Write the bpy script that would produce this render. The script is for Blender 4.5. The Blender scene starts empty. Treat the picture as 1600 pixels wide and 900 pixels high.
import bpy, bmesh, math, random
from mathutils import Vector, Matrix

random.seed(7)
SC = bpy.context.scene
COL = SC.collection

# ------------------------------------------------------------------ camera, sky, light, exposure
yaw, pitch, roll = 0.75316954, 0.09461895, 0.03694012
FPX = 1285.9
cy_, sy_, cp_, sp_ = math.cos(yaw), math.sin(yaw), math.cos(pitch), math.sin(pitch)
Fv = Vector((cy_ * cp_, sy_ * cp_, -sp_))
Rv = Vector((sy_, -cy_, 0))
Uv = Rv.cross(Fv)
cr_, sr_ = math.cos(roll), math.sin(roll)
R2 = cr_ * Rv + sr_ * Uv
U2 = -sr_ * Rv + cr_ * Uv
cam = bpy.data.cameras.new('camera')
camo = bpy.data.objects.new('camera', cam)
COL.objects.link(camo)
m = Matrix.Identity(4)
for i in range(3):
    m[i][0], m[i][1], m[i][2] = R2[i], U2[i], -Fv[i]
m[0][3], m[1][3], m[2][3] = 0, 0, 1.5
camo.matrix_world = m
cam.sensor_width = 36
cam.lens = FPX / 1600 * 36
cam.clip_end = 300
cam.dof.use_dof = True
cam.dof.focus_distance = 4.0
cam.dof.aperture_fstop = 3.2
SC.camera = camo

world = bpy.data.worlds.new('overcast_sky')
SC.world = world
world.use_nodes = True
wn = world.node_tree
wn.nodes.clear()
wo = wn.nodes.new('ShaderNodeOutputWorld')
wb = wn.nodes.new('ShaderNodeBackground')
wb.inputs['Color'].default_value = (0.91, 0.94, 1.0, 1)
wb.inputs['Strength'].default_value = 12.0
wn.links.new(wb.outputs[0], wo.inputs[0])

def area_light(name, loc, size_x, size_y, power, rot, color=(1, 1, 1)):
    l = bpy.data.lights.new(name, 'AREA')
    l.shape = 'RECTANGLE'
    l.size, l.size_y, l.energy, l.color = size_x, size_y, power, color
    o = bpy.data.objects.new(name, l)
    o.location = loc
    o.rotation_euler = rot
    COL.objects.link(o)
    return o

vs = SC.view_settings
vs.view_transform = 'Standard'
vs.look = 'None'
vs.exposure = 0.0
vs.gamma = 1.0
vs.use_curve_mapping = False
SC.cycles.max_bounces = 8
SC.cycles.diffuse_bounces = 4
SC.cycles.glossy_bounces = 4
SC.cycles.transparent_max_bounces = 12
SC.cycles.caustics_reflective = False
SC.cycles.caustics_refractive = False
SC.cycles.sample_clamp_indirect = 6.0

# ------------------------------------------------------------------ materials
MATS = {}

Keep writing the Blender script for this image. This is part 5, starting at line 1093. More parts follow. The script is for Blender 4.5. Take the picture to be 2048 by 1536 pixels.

—————

_WHAT THE EXERCISE ASKS:_
Reproduce exactly the lines that run from the start of the records to the line with "COL = SC.collection", both included.

_RESULT FOR THIS EXERCISE:_
Write the bpy script that would produce this render. The script is for Blender 4.5. The Blender scene starts empty. Treat the picture as 1600 pixels wide and 900 pixels high.
import bpy, bmesh, math, random
from mathutils import Vector, Matrix

random.seed(7)
SC = bpy.context.scene
COL = SC.collection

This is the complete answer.